One of the most widely supported explanations for alien abduction experiences is sleep paralysis.

This occurs when a person becomes conscious while still in a REM sleep state. During REM sleep, the body is naturally “paralyzed” to prevent acting out dreams. If awareness returns before this paralysis switches off, the person is awake but unable to move.

In this state, the brain can generate extremely vivid hallucinations.

People commonly report:

  • Being unable to move or speak
  • A heavy pressure on the chest
  • A sensed “intruder” in the room
  • Shadowy figures or beings
  • Loud noises or voices
  • Floating or out-of-body sensations
  • Intense fear
The key psychological insight is not just that sleep paralysis produces hallucinations, but that the brain tries to interpret them. In cultures influenced by modern UFO narratives, the interpretation may become: “I was taken by aliens.”

Why the brain confuses imagination, dreams, and reality


A central theory here is reality monitoring, developed by Marcia K. Johnson and Carol Raye.

Reality monitoring refers to how the brain decides whether a memory came from:

  • Something actually experienced
  • Something imagined
  • Something dreamed
  • Something suggested later
When this system is highly accurate, we rarely confuse imagination with reality. But under certain conditions, like vivid dreaming, strong emotional states, hypnosis, or fragmented sleep, this distinction can weaken.

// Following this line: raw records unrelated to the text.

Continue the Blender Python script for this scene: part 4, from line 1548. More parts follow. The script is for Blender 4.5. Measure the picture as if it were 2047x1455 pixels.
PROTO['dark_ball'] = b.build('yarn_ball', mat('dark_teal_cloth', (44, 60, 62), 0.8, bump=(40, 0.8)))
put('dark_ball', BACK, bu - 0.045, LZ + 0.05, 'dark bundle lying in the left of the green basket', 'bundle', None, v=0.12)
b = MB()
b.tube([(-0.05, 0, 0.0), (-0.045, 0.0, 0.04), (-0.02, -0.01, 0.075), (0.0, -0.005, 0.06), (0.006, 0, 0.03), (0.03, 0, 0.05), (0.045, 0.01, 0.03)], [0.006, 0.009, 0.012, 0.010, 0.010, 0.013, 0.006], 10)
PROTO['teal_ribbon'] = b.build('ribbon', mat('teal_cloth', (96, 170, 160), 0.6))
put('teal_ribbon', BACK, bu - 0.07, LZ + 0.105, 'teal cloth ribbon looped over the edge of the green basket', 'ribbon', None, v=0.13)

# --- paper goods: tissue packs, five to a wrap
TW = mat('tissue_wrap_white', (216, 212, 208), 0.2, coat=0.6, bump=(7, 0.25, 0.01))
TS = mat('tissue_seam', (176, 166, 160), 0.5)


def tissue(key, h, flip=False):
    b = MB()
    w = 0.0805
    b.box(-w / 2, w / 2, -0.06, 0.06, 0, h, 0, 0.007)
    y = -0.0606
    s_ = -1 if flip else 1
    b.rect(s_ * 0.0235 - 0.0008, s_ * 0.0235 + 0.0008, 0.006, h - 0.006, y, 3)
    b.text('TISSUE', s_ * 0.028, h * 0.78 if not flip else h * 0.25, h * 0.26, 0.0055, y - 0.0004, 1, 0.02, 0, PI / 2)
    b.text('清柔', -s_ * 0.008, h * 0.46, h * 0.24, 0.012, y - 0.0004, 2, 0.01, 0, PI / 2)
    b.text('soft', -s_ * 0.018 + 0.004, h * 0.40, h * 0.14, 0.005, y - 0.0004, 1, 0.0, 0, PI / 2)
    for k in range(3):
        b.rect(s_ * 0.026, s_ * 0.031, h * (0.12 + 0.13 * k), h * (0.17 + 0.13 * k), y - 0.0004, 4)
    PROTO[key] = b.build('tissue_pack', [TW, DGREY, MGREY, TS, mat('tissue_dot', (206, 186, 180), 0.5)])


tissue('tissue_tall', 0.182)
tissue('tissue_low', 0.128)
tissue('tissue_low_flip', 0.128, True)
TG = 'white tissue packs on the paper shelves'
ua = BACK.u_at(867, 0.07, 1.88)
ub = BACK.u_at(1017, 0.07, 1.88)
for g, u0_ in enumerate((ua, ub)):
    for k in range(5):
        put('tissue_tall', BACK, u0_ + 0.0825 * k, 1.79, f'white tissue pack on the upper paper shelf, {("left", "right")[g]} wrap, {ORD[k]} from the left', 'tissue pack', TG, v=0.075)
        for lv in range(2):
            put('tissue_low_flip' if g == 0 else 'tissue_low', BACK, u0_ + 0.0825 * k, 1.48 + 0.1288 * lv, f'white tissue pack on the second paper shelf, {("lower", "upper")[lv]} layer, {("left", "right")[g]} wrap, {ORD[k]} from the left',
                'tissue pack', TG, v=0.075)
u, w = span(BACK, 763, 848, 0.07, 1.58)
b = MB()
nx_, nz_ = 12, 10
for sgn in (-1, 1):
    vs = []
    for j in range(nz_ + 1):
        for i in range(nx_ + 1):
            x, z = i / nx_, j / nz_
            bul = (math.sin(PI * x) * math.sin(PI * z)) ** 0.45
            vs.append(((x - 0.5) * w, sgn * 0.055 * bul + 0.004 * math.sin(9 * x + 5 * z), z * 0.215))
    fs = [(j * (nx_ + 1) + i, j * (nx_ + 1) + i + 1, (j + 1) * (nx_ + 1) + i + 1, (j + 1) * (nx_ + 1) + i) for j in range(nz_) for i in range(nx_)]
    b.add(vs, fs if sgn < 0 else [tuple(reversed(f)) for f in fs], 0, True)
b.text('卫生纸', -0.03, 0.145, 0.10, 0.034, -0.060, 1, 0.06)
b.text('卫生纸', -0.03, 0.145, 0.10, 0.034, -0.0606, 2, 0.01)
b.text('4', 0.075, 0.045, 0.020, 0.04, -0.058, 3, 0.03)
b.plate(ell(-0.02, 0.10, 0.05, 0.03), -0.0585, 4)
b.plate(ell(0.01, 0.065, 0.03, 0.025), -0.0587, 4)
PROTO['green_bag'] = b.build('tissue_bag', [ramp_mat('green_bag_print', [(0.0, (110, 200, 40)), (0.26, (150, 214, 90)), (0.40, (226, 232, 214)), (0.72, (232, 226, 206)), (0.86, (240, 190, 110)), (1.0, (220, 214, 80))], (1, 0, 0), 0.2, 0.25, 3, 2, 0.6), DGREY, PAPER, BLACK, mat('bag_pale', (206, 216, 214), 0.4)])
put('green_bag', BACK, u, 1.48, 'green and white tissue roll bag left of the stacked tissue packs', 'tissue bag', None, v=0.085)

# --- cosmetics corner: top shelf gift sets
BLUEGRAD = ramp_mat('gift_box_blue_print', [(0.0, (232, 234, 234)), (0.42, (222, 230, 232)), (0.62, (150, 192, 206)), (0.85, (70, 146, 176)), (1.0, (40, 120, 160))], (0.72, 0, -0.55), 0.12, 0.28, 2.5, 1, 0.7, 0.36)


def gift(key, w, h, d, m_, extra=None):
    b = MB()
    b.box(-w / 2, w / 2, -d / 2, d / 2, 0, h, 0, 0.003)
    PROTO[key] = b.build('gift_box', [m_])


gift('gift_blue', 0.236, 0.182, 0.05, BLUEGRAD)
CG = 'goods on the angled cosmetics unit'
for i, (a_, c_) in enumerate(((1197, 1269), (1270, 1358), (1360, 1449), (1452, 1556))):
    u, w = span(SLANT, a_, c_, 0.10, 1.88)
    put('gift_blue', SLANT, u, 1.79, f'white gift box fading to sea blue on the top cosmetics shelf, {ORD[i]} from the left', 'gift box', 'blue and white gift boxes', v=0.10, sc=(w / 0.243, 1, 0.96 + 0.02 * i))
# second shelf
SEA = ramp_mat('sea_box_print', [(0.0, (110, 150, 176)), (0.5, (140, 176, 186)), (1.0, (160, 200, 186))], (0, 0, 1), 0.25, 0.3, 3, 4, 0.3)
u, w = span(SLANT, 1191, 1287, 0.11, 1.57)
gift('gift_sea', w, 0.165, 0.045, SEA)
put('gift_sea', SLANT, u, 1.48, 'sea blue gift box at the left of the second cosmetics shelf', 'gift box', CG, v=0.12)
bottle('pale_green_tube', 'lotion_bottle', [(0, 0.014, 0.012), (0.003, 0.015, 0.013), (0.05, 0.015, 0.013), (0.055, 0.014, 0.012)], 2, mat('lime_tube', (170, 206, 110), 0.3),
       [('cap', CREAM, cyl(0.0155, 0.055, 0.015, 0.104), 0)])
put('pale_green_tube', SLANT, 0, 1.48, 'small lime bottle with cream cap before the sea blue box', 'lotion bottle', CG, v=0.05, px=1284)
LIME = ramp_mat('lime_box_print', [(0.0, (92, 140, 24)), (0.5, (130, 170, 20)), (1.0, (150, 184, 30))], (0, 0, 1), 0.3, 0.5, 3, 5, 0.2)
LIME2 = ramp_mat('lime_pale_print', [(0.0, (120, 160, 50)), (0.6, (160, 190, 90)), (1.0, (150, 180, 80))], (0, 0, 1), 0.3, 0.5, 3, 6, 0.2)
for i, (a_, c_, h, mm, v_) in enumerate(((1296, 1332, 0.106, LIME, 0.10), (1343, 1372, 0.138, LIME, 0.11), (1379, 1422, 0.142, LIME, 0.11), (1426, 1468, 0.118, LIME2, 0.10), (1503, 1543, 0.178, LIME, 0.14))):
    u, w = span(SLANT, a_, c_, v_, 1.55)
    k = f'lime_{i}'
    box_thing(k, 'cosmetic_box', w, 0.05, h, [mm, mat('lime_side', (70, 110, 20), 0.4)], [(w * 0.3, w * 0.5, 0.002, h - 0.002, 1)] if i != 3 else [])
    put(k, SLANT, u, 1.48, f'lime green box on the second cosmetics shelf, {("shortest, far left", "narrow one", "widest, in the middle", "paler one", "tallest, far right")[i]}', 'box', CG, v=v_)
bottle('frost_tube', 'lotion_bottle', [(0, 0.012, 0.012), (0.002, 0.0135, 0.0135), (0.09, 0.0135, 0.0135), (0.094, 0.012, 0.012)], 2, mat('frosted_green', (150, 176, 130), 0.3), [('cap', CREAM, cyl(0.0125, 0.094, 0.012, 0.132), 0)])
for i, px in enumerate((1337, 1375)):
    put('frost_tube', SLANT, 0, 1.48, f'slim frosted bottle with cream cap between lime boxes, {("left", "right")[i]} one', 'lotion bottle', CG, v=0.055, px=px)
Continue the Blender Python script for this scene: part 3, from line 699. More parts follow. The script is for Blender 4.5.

In such states, the “source label” of a memory can become blurred. What began as a dream or hallucination may later be stored as a real event.

Why aliens specifically? Culture shapes interpretation


Another important idea is cultural scripting. The core idea is simple: when people experience something unusual and confusing, they interpret it using the cultural narratives available to them.

In earlier centuries, similar sleep-related or dissociative experiences were often interpreted as:

  • demons sitting on the chest
  • witches or spirits visiting at night
  • religious visions or possessions
In the modern era, the dominant cultural framework is science fiction and UFO lore. So the same raw experience, sleep paralysis, hallucination, or vivid dream intrusion, may be labeled as alien contact.

The experience itself may not change much. What changes is the story the brain builds around it.